Viewers will see some familiar photos, but countless more that have never been screened before. Some of the most interesting ones were shot by photographers in the Fredericksburg area, where 100,000 fell in four major battles, making it the most blood-soaked place in the entire Civil War.

You'll see Andrew J. Russell's famous 1863 wet-plate image of a dead Confederate soldier lying on Sunken Road after the Second Battle of Fredericksburg. In another photo, African-Americans bury a row of dead soldiers in what are now the streets of Fredericksburg. In a third, shot 150 years ago last month--well before President Lincoln issued his Emancipation Proclamation--a group of slaves flees across the Rappahannock River to an uncertain freedom.

"Death and the Civil War," as it traces Americans' attempt to make sense of the bloodshed tips its hat to Abraham Lincoln's Gettysburg Address and his Emancipation Proclamation, issued 11 months earlier.

In the next few days, three local events will mark the 150th anniversary of Lincoln's preliminary proclamation, announced Sept. 22, 1862, and the prelude to the war. All of them are free.

7 P.M. FRIDAY: The University of Mary Washington will host "A Fireside Chat: Looking at the Emancipation Proclamation," an informal discussion with three top scholars--Edna Greene Medford, history department chairwoman at Howard University; Frank J. Williams, founding chairman of the Lincoln Forum; and Harold Holzer, author of several books on Lincoln. James I. Robertson Jr., Virginia Tech history professor emeritus, will introduce the panel. The event, in George Washington Hall's Dodd Auditorium, is sponsored by Virginia's Civil War sesquicentennial commission. Register at VirginiaCivilWar.org/emancipation or call 804/786-3591.

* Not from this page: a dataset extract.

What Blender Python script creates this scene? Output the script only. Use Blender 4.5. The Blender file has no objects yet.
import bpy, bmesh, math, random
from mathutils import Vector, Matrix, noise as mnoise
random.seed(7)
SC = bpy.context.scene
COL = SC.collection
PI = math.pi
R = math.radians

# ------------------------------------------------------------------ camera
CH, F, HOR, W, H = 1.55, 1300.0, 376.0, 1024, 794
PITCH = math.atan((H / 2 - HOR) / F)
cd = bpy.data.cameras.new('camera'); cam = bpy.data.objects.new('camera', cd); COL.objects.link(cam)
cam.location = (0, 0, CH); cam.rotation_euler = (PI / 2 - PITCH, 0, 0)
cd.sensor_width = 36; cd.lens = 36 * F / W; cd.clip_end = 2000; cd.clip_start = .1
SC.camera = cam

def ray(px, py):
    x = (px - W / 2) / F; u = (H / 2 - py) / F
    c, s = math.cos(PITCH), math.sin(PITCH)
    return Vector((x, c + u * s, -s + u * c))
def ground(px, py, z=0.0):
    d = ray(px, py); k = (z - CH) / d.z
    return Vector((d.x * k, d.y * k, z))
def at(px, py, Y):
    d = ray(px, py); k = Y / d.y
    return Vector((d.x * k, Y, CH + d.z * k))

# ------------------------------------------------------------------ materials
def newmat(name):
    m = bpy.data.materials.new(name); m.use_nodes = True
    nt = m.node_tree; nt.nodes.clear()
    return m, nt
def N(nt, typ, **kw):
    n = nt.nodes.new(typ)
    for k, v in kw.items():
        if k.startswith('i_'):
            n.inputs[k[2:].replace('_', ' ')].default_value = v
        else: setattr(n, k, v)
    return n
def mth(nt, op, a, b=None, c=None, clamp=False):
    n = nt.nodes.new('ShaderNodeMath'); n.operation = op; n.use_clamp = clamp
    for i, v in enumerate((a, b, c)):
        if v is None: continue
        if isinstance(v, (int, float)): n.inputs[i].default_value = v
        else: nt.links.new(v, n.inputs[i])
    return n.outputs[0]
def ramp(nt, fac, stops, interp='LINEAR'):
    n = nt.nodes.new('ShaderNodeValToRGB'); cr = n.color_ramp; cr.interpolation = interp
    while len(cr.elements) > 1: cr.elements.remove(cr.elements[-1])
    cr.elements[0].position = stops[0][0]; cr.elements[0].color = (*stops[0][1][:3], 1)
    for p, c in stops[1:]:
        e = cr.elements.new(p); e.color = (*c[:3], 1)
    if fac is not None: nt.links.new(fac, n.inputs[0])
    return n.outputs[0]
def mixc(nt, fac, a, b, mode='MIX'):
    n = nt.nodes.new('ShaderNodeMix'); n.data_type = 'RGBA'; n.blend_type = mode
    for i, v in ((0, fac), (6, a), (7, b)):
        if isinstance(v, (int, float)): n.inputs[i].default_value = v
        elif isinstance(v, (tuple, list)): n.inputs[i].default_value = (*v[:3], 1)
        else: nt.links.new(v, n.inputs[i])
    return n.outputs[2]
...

9 A.M.-NOON SATURDAY: Commemorate the August 1862 crossing of the Rappahannock River near Remington by slaves, an act of self-emancipation captured in one of the Civil War's most famous photographs. On the sesquicentennial of the preliminary Emancipation Proclamation, historians John Hennessy, Clark Hall and Dr. Dianne Swann-Wright will speak; the River Bank Choir will perform a hymn-sing; the crossing from Culpeper to Fauquier will be re-created; and names of Culpeper-born slaves will be read. 540/547-2395; thequestforhistory .blogspot.com.

2 P.M. SUNDAY: Tony Horwitz, author of the popular "Confederates in the Attic," speaks at the Culpeper County Library about his new book, "Midnight Rising," on John Brown and his raid on Harper's Ferry; clva.org.